Machine parts exposed to cyclical variable stresses can be damaged by tensions significantly lower than their tensile or yield strength determined by a tensile (static) test. In such a case, we speak of material fatigue, and the resulting damage is termed fatigue fracture. Studies show that 80 % of all failures to machines parts in operation are caused by material fatigue. Therefore, studying the workings of material fatigue and determining respective material characteristics are of major importance.
Nowadays, material fatigue characteristics are very well explored, and the information about fatigue behaviour in materials can be found in a number of survey publications and textbooks, collections from specialized conferences, as well as in a number of expert publications published by technical journals, some of which are focused exclusively on material fatigue.
The onset of research on material fatigue dates back to 1820’s. The tests were initially performed on specific mechanical parts, not on specimen, and were rather unsystematic. The first person to perform a systematic tests to determine bend stress on train carriage axles was the German railway engineer August Wöhler in the second half of the 19th century (1852-1870). His trailblazing work boasts three achievements: he was the first person to use specimen for testing, he built a rotating bending test device, the principle of which is still used today, and he experimentally determined the dependence of the number of cycles to failure on the stress applied. This dependence, i.e. the so called fatigue curve, is called the Wöhler curve in Europe, or the S-N curve in the English-speaking world. This dependence, that is, the dependence of the number of cycles to failure (N) on stress amplitude (σ), has been the most commonly used fatigue characteristic.
Formerly, the Wöhler curve used to be determined for a high number of cycles in a region, which is now called the high-cycle region. This region represents a time-restricted fatigue limit, and a permanent strength, with the lower limit being approx. 100 000 cycles. This limit is an agreed one, and has no physical meaning.
Since the mid 20th century, research work also began to concentrate on the low-cycle region, which can be characterised by a region of 100 to 10 000 cycles, and by a quasi-static region, which includes a life cycle of up to about 100 cycles and where the tensile force throughout the load cycle is approaching the ultimate tensile strength.
Individual regions differ from each other according to the size of the plastic deformation amplitude. In the high-cycle region, the stress is almost elastic, and the plastic deformation amplitude at fatigue limit is in the order of 0,00001. By contrast, in the low-cycle region, the plastic deformation amplitude can reach up to the order of percent.

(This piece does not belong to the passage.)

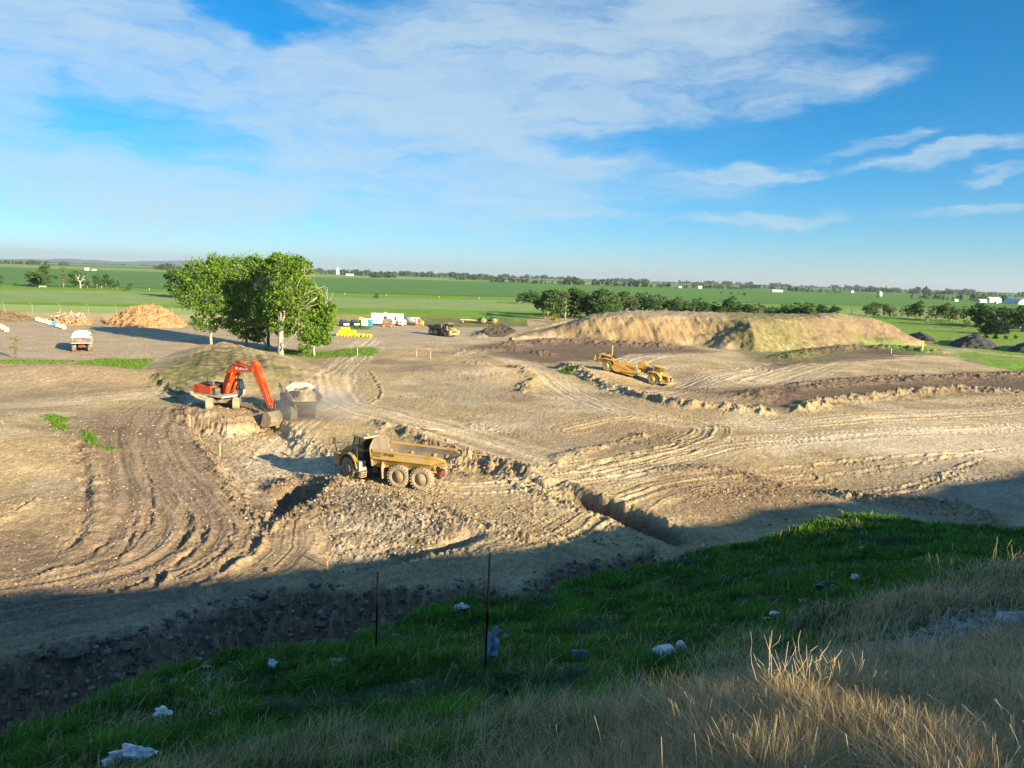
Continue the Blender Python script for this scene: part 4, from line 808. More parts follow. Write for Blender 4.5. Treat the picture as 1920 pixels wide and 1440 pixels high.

Fatigue is a process, in which structural and associated physical and mechanical properties of a material are changed as a result of oscillating or cyclical mechanical loading. The loading is always lower than the tensile strength, and, typically, also lower than the material’s yield strength. A material can withstand static load without any major damage, while under cyclic loading, the material accumulates damage, i.e. accumulates plastic deformation which at the final stage of the process manifests itself by the initiation and propagation of fatigue cracks. The process ends in fatigue fracture.
Material fatigue and its attributes constitute a complex scientific field which combines a number of research disciplines, exploring materials, mechanical properties, strength or simulations.